Technologically supported by Storware – Oceania, a research vessel of the Institute of Oceanology of the Polish Academy of Sciences, research on changing the marine environment. Oceania’s mission is to study the marine environment. It’s not just about plankton and sea currents. The question is whether climate or industrial changes impact the sustainable use of marine fauna and flora. Of course, without technology, such research would not be possible.

These are the “green” benefits of our actions for corporate social responsibility (CSR). On this occasion, it is worth mentioning one more technology close to Storware, which has significantly contributed to reducing the carbon footprint in the environment.

pl:User:Patiocean / CC BY

Virtualization is Still Green.

The age-old idea of ​​”green IT,” designing IT services so that they are as environmentally friendly as possible, is also experiencing its second youth. One of the possibilities of reducing energy demand is virtualization. In this way, different applications or systems can run on one server.

There is a simple principle at the heart of virtualization: increase performance and reduce the number of servers. Virtualization has helped bridge the discrepancy between CPU, memory capacity, and efficient use.

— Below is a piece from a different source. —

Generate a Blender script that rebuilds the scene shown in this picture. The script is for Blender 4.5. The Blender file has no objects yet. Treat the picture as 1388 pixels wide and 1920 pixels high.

That’s why virtualization served as a catalyst that helped larger customers limit server growth. Expansion of the data center has been softened, fewer servers have been deployed, and utilization rates have started to rise to more acceptable levels.

Server virtualization has positively impacted the industry by enabling customers to reduce server purchase costs and life cycle costs, reduce data center space requirements, and, most importantly, reduce energy consumption, cooling, and management requirements. Virtualization software has had a huge impact in reducing the number of servers needed in the market.


As the examples above show, reducing energy consumption has a positive effect on our environment. By reducing the number of physical servers used, you reduce the amount of energy used. This has two environmental benefits: you reduce your company’s expenses and reduce your carbon footprint.